Exercise prompt: From the first line of the data below, repeat each line exactly until you reach the line with "for x in (a"; include that line too.

(begin)

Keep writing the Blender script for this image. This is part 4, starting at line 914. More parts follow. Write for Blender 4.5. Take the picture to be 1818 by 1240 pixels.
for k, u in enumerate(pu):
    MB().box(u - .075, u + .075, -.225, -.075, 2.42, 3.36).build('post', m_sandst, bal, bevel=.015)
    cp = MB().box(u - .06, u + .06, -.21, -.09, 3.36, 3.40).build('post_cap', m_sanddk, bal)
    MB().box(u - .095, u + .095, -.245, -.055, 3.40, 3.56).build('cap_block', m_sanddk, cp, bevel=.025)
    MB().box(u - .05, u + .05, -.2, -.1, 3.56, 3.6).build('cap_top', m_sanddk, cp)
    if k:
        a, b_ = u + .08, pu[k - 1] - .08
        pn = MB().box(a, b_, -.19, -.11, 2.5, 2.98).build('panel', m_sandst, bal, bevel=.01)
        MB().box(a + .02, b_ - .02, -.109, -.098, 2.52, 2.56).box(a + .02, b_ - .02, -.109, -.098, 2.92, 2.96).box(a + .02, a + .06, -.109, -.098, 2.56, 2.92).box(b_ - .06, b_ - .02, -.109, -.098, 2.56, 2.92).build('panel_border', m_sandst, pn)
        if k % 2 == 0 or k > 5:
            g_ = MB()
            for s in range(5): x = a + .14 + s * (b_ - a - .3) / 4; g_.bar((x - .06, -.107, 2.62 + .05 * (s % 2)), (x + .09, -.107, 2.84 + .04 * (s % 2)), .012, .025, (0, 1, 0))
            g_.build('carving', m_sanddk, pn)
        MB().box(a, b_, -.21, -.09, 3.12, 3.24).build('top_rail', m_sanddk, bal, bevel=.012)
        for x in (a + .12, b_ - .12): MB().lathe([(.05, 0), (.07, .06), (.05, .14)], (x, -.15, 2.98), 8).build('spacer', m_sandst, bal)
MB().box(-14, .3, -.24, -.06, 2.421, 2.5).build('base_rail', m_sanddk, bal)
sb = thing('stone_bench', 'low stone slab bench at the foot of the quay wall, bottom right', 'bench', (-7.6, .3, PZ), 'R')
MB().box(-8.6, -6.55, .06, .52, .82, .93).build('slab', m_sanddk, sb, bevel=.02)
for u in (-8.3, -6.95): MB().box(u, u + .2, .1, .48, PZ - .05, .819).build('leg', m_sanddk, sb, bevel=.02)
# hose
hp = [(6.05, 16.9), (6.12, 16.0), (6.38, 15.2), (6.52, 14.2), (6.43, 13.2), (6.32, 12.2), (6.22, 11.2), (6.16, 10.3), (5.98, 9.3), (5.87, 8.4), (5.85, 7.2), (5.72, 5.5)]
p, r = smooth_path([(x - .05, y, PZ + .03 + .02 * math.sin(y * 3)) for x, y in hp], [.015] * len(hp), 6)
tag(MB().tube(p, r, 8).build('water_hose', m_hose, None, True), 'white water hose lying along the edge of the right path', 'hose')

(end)

Response for this exercise:
Keep writing the Blender script for this image. This is part 4, starting at line 914. More parts follow. Write for Blender 4.5. Take the picture to be 1818 by 1240 pixels.
for k, u in enumerate(pu):
    MB().box(u - .075, u + .075, -.225, -.075, 2.42, 3.36).build('post', m_sandst, bal, bevel=.015)
    cp = MB().box(u - .06, u + .06, -.21, -.09, 3.36, 3.40).build('post_cap', m_sanddk, bal)
    MB().box(u - .095, u + .095, -.245, -.055, 3.40, 3.56).build('cap_block', m_sanddk, cp, bevel=.025)
    MB().box(u - .05, u + .05, -.2, -.1, 3.56, 3.6).build('cap_top', m_sanddk, cp)
    if k:
        a, b_ = u + .08, pu[k - 1] - .08
        pn = MB().box(a, b_, -.19, -.11, 2.5, 2.98).build('panel', m_sandst, bal, bevel=.01)
        MB().box(a + .02, b_ - .02, -.109, -.098, 2.52, 2.56).box(a + .02, b_ - .02, -.109, -.098, 2.92, 2.96).box(a + .02, a + .06, -.109, -.098, 2.56, 2.92).box(b_ - .06, b_ - .02, -.109, -.098, 2.56, 2.92).build('panel_border', m_sandst, pn)
        if k % 2 == 0 or k > 5:
            g_ = MB()
            for s in range(5): x = a + .14 + s * (b_ - a - .3) / 4; g_.bar((x - .06, -.107, 2.62 + .05 * (s % 2)), (x + .09, -.107, 2.84 + .04 * (s % 2)), .012, .025, (0, 1, 0))
            g_.build('carving', m_sanddk, pn)
        MB().box(a, b_, -.21, -.09, 3.12, 3.24).build('top_rail', m_sanddk, bal, bevel=.012)
        for x in (a + .12, b_ - .12): MB().lathe([(.05, 0), (.07, .06), (.05, .14)], (x, -.15, 2.98), 8).build('spacer', m_sandst, bal)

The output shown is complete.